How do I ensure my colors work for colorblind users?

Run your palette through colorblind simulators like Coblis or Chrome DevTools vision deficiency emulator. Ensure sufficient contrast between functional elements (buttons, links, states). Don't rely solely on color to convey information - pair it with icons, text labels, patterns, or different shapes. About 8% of men have red-green colorblindness, so test that combination especially carefully.

Should I include neutral colors in my core palette?

Absolutely - neutrals are essential, not optional. They handle text, backgrounds, borders, disabled states, and all the subtle UI elements that make interfaces usable. Most professional palettes dedicate 40-50% of their system to neutrals because they let your brand colors shine without competing for attention. Include at least 4-5 shades from light to dark.
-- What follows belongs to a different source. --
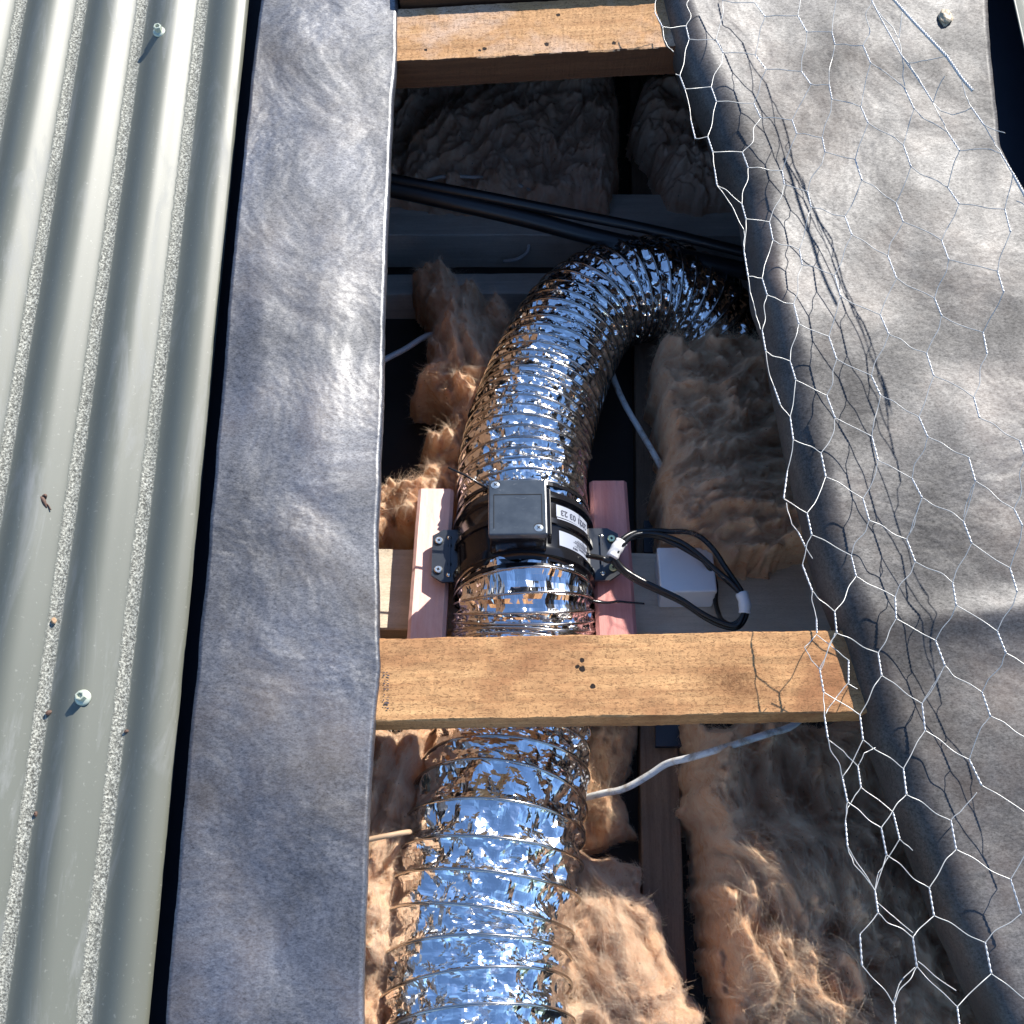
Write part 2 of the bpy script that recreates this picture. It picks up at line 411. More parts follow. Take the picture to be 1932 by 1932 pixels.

Can I mix warm and cool colors?

Absolutely, and it often improves hierarchy. Warm colors (reds, oranges, yellows) naturally grab attention and feel energetic, while cool colors (blues, greens, purples) recede and feel calming. Use this contrast strategically - maybe cool blues for your primary brand color and warm orange for CTAs. Just make sure one temperature dominates so the palette still feels cohesive.

How often should brands update their color palettes?

Major brands rarely change core colors because consistency builds recognition - Coca-Cola hasn't touched their red in decades. However, expanding your palette with seasonal variations or adding tints and shades for digital products is totally normal. If your brand feels dated after 5-10 years, consider subtle refinement (adjusting saturation or lightness) rather than complete overhaul. Evolution beats revolution.